▸ DIRECTION:
Begin with the line that contains "for (tu, tw, tang, st)" and end with the line that contains "toa = np.maximum(toa, st": copy that span of lines exactly, and nothing outside it.

>>

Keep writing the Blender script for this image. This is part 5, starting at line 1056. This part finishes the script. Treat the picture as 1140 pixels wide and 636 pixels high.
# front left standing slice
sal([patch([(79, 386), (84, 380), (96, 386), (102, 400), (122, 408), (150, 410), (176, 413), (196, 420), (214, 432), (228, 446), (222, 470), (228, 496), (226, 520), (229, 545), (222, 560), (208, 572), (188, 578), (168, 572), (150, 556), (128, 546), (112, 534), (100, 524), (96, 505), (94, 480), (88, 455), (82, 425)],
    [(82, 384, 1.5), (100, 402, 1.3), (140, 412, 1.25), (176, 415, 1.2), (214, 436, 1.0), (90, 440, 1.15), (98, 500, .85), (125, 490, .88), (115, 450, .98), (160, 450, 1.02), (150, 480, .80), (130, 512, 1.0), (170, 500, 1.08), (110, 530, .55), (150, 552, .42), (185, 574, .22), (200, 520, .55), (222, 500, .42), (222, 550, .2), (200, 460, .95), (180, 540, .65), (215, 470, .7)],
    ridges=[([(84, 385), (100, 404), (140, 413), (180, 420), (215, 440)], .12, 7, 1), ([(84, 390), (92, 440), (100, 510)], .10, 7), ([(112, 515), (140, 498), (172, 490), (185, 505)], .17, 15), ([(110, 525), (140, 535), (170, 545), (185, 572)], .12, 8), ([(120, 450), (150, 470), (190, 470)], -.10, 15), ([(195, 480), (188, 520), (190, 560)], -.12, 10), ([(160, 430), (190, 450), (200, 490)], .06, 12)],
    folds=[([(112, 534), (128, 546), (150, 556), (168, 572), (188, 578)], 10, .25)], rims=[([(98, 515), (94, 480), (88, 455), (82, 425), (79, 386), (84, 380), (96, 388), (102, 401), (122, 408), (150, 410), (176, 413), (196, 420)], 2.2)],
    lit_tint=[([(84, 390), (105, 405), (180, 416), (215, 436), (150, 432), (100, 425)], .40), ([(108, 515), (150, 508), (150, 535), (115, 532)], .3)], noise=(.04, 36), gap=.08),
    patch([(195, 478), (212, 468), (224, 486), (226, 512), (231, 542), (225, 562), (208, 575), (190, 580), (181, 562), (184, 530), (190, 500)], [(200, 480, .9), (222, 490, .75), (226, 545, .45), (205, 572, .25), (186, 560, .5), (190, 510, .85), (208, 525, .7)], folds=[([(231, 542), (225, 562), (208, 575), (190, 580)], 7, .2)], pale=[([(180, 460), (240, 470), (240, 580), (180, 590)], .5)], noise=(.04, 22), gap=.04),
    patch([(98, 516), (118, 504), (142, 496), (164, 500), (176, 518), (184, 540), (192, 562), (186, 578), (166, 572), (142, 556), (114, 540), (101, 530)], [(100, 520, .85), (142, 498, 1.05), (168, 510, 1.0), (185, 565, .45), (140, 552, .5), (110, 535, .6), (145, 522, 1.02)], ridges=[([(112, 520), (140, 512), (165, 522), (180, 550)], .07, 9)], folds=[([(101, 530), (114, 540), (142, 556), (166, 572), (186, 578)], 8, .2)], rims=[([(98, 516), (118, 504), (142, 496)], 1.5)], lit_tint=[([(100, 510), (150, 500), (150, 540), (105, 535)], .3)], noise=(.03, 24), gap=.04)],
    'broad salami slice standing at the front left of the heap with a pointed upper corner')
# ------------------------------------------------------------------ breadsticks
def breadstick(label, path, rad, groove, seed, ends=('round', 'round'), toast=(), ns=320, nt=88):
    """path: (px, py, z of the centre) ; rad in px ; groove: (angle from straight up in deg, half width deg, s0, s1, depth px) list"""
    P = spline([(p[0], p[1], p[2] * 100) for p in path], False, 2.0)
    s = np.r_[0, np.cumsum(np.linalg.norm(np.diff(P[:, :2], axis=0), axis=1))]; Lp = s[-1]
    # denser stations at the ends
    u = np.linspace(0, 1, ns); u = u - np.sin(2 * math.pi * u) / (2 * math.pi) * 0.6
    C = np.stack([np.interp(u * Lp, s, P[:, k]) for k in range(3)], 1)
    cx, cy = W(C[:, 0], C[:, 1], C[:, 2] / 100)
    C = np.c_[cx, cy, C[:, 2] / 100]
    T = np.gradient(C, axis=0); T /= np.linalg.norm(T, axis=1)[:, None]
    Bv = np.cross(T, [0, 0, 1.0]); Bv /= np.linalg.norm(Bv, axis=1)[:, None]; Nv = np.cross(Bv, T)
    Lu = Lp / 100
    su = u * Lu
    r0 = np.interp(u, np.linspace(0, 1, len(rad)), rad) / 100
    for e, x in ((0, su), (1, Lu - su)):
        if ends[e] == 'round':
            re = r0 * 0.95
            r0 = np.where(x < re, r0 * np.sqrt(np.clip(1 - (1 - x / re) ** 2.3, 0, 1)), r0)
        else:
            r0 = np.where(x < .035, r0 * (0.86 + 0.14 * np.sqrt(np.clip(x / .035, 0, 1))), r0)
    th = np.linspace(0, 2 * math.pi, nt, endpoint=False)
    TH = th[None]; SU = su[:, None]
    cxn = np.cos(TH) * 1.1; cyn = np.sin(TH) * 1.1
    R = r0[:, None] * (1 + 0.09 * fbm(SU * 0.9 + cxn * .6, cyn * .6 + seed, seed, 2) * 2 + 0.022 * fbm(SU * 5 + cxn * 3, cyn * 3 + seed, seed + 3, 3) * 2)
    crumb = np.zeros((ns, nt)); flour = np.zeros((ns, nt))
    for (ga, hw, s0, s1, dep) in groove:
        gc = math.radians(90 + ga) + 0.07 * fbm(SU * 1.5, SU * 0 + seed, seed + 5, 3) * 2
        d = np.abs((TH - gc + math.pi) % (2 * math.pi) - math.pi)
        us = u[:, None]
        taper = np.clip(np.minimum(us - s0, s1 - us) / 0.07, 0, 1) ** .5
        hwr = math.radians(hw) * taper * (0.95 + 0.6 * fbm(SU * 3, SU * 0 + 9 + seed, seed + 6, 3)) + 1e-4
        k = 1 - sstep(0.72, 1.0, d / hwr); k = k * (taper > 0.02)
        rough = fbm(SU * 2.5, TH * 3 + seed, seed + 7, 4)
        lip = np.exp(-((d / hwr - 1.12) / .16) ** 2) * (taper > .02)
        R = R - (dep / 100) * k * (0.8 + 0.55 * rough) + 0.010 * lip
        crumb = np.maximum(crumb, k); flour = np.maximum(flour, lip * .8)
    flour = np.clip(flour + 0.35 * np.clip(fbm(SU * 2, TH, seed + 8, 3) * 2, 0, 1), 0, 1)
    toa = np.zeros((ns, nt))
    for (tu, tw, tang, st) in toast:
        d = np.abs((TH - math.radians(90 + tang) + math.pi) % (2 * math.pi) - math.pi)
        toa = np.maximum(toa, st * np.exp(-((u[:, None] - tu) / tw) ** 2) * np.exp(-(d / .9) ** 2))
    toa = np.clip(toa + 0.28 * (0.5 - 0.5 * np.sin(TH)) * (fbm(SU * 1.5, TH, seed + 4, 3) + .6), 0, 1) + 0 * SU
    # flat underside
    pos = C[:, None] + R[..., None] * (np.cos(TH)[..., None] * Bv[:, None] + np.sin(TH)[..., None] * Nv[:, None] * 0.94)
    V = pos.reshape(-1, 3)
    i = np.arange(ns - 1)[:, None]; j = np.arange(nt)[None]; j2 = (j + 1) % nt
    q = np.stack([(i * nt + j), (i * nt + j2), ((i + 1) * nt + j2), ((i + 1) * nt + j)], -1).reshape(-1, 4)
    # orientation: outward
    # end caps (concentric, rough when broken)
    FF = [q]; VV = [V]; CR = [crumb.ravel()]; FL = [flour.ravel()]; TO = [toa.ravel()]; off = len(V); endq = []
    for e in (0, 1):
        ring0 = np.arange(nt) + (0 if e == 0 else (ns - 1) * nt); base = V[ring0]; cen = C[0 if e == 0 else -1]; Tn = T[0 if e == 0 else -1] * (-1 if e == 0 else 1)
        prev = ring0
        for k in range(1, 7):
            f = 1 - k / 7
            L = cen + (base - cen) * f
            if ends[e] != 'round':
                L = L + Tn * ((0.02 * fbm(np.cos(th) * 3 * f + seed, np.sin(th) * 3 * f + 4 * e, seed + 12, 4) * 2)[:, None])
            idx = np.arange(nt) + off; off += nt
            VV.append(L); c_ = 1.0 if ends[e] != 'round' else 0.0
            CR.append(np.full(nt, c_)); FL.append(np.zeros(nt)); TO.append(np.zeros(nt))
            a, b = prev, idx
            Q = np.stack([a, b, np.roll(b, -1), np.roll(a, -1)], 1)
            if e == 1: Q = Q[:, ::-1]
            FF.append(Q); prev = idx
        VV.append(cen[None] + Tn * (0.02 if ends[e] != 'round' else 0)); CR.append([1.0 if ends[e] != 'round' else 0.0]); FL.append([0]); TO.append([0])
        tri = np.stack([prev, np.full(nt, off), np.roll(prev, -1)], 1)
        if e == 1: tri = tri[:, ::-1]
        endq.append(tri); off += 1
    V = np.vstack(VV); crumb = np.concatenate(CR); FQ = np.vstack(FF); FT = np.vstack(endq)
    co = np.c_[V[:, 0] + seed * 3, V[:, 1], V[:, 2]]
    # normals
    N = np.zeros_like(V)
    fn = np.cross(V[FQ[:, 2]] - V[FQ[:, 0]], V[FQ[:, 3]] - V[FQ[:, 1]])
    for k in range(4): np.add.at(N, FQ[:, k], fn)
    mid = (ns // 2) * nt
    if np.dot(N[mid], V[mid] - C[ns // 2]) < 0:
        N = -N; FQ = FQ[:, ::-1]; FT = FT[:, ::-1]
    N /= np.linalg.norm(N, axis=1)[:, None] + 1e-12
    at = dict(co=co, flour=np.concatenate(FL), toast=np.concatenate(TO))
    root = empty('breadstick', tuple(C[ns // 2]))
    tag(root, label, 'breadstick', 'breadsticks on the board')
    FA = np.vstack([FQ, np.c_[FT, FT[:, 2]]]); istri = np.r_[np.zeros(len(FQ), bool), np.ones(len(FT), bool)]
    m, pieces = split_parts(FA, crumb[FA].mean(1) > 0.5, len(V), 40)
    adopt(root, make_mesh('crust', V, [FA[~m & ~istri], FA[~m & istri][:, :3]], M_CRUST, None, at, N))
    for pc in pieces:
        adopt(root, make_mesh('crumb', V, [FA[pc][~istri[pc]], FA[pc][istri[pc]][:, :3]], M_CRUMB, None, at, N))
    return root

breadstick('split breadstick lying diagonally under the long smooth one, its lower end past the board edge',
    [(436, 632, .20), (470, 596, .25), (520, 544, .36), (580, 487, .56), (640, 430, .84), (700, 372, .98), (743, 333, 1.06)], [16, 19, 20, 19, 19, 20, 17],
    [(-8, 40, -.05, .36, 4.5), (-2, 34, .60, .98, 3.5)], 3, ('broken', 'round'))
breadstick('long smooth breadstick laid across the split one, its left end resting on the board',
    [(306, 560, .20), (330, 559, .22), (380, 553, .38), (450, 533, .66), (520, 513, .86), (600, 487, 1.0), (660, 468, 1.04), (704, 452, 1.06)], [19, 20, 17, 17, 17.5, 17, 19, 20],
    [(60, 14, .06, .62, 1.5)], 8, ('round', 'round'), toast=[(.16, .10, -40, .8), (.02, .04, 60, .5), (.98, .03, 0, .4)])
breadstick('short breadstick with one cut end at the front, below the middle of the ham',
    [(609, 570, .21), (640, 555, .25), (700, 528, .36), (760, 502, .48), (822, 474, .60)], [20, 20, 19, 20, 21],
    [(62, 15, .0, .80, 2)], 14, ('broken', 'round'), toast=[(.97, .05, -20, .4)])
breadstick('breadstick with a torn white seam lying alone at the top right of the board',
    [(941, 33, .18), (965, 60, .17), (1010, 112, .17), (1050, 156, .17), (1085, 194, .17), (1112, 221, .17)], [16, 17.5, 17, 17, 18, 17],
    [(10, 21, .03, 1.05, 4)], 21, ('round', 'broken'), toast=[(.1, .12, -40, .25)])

<<

▸ EXERCISE ANSWER:
    for (tu, tw, tang, st) in toast:
        d = np.abs((TH - math.radians(90 + tang) + math.pi) % (2 * math.pi) - math.pi)
        toa = np.maximum(toa, st * np.exp(-((u[:, None] - tu) / tw) ** 2) * np.exp(-(d / .9) ** 2))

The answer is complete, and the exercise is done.